> _Given request_
Every line below should be repeated exactly.

+--

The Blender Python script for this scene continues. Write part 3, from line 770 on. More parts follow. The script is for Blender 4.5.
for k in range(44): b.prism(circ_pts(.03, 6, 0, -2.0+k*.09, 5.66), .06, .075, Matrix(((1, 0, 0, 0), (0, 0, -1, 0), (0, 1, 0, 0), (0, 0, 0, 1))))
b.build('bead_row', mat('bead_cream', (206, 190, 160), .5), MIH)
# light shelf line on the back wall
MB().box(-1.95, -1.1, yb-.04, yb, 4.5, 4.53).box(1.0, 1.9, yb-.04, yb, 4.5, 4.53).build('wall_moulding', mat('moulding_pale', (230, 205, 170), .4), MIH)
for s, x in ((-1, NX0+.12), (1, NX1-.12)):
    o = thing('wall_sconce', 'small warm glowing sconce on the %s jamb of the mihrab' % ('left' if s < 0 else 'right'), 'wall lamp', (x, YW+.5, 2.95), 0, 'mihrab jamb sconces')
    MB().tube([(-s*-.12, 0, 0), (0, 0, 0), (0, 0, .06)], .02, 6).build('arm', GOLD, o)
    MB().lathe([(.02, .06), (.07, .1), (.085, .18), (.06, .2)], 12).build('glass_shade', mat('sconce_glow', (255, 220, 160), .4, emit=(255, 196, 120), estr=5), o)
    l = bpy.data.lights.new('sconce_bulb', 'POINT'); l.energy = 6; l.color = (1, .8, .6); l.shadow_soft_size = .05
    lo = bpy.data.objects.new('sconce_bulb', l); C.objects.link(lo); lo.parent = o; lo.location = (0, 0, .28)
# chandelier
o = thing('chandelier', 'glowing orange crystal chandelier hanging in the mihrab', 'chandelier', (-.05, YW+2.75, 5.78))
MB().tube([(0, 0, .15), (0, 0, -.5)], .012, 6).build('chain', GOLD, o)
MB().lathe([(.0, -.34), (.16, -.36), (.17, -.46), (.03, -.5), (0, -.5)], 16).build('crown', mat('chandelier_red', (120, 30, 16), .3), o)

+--

> _Answer to the problem_
The Blender Python script for this scene continues. Write part 3, from line 770 on. More parts follow. The script is for Blender 4.5.
for k in range(44): b.prism(circ_pts(.03, 6, 0, -2.0+k*.09, 5.66), .06, .075, Matrix(((1, 0, 0, 0), (0, 0, -1, 0), (0, 1, 0, 0), (0, 0, 0, 1))))
b.build('bead_row', mat('bead_cream', (206, 190, 160), .5), MIH)
# light shelf line on the back wall
MB().box(-1.95, -1.1, yb-.04, yb, 4.5, 4.53).box(1.0, 1.9, yb-.04, yb, 4.5, 4.53).build('wall_moulding', mat('moulding_pale', (230, 205, 170), .4), MIH)
for s, x in ((-1, NX0+.12), (1, NX1-.12)):
    o = thing('wall_sconce', 'small warm glowing sconce on the %s jamb of the mihrab' % ('left' if s < 0 else 'right'), 'wall lamp', (x, YW+.5, 2.95), 0, 'mihrab jamb sconces')
    MB().tube([(-s*-.12, 0, 0), (0, 0, 0), (0, 0, .06)], .02, 6).build('arm', GOLD, o)
    MB().lathe([(.02, .06), (.07, .1), (.085, .18), (.06, .2)], 12).build('glass_shade', mat('sconce_glow', (255, 220, 160), .4, emit=(255, 196, 120), estr=5), o)
    l = bpy.data.lights.new('sconce_bulb', 'POINT'); l.energy = 6; l.color = (1, .8, .6); l.shadow_soft_size = .05
    lo = bpy.data.objects.new('sconce_bulb', l); C.objects.link(lo); lo.parent = o; lo.location = (0, 0, .28)
# chandelier
o = thing('chandelier', 'glowing orange crystal chandelier hanging in the mihrab', 'chandelier', (-.05, YW+2.75, 5.78))
MB().tube([(0, 0, .15), (0, 0, -.5)], .012, 6).build('chain', GOLD, o)
MB().lathe([(.0, -.34), (.16, -.36), (.17, -.46), (.03, -.5), (0, -.5)], 16).build('crown', mat('chandelier_red', (120, 30, 16), .3), o)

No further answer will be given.